Akhirnya kami tiba di
stasiun Tokyo dan segera berjalan kaki menuju peron kereta JR Keiyo Line yang
jauhnya dari ujung ke ujung. Kami tiba di peron kereta JR Keiyo Line dan segera
menaiki local train menuju Shiomi. 10 menit perjalanan, kami pun tiba di
stasiun Shiomi dan segera menuju hotel APA tempat kami menginap. Setelah mandi,
makan sahur pukul 10 malam, dan menyikat gigi serta shalat Maghrib+Isya, kami
bebenah barang bawaan karena besok pagi, sekitar pukul 9 pagi kami akan
meninggalkan hotel menuju stasiun Tokyo untuk menaiki Shinkansen menuju Osaka
karena hari Rabu kami sudah kembali ke Jakarta. Semua beres, kami bertujuh pun
segera tidur malam.
Esok pagi, Selasa, 24 Juli
2012 pukul 8 pagi, saya terbangun dan sebelumnya mama saya telah bangun untuk
mandi dan tentunya dandan. Lagi-lagi, saya tidak bisa shalat Shubuh karena
kesiangan. Di Tokyo, shalat Shubuh sekitar pukul 4 pagi dan matahari terbit
pukul 5 pagi. Hanya berbeda beberapa menit saja ketimbang Osaka. Setelah saya
dan aa mandi dan bersiap-siap, kami keluar dari hotel agak terlambat, sekitar
pukul 09.30. karena semua urusan administrasi hotel telah selesai, proses
check-out sangat singkat. Tidak sampai 20 detik, kami meninggalkan lobby APA
hotel dan menuju stasiun Shiomi sambil menenteng 2 tas/orang karena kami
membawa 6 tas berbagai ukuran.
Kami menuju peron stasiun Shiomi dan
langsung menaiki kereta menuju Tokyo Station. Setelah sekitar 10 menit berada
di dalam kereta, kami tiba di Tokyo Station. Kami segera jalan cepat menuju
peron kereta Shinkansen yang juga berada dari ujung ke ujung Tokyo Station.

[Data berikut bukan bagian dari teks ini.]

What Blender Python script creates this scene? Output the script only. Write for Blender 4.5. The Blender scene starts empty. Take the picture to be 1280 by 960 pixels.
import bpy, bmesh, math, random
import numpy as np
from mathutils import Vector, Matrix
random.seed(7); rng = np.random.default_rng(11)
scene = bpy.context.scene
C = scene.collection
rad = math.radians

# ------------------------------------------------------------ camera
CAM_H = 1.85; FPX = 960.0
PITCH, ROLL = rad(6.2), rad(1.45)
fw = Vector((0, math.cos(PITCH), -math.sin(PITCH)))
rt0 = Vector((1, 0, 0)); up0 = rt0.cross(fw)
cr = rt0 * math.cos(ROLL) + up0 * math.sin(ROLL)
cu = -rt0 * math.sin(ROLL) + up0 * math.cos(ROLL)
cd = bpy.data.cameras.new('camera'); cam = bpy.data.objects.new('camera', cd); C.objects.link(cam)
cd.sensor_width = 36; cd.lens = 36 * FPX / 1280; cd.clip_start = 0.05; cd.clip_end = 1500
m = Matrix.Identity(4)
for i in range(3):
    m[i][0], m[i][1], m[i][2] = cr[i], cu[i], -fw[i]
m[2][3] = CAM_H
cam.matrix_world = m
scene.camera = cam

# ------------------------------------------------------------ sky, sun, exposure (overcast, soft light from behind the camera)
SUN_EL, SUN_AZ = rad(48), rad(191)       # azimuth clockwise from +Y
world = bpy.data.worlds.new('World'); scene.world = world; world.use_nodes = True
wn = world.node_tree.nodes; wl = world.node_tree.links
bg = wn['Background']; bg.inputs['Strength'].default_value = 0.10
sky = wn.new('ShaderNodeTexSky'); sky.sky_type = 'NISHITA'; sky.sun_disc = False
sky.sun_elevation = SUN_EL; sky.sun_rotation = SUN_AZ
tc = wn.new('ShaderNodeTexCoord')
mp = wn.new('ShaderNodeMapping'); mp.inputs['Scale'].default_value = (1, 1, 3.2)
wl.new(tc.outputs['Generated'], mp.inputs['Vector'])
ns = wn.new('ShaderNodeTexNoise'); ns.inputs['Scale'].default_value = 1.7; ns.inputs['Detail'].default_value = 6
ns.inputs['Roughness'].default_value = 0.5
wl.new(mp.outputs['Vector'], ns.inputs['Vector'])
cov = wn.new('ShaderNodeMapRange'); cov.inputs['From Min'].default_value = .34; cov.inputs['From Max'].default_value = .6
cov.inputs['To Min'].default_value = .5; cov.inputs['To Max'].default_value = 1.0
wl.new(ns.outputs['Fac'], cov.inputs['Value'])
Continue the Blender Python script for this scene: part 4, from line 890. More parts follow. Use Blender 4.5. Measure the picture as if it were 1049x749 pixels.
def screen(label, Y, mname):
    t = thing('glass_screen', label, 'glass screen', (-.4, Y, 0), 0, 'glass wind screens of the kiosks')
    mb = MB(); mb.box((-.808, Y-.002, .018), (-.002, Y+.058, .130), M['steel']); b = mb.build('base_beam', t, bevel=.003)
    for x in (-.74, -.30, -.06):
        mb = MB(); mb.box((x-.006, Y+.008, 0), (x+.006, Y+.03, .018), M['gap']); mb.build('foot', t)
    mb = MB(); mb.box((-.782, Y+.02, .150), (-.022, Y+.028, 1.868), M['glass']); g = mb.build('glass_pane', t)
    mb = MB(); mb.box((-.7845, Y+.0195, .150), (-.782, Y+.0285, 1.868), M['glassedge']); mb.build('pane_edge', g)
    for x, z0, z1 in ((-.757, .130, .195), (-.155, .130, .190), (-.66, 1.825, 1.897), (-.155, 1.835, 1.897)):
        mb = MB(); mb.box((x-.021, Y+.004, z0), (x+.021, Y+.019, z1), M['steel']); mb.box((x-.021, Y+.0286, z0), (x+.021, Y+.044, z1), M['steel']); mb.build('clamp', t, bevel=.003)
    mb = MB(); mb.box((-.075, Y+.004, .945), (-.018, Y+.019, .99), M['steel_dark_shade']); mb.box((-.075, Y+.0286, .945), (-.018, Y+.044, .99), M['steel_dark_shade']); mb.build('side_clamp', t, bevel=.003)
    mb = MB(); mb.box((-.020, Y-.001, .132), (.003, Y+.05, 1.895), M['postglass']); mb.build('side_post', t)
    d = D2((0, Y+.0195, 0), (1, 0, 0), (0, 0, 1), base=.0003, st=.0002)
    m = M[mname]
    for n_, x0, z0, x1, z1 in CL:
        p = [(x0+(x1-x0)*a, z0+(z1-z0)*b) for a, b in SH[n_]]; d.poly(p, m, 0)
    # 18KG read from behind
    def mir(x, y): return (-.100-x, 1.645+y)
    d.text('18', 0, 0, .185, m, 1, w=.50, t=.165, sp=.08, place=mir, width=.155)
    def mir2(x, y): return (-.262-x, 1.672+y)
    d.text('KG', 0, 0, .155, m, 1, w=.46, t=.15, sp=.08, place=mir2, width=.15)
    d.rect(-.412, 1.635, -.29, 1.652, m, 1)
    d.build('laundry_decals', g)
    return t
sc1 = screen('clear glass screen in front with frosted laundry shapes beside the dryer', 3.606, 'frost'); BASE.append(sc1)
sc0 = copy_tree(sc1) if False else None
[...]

Sepertinya, peron JR Keiyo Line amat terpencil dari pusat stasiun. Puas 6 menit
berjalan, akhirnya kami tiba di peron Shinkansen dan bertemu keluarga tante Ayi
beberapa lama kemudian. Pukul 09.50, kereta kami datang dan bagian dalam kereta
dibersihkan serta kursinya diputar sesuai arah kembali menuju Osaka. Setelah
sekitar 8 menit kereta dibersihkan, kami segera naik kereta tersebut. Pukul
10.00, kereta Shinkansen Series 700 Hikari Tokyo-Osaka pun mulai bergerak
menuju Osaka melalui jalur Tokkaido Shinkansen Line ( Tokyo-Osaka ).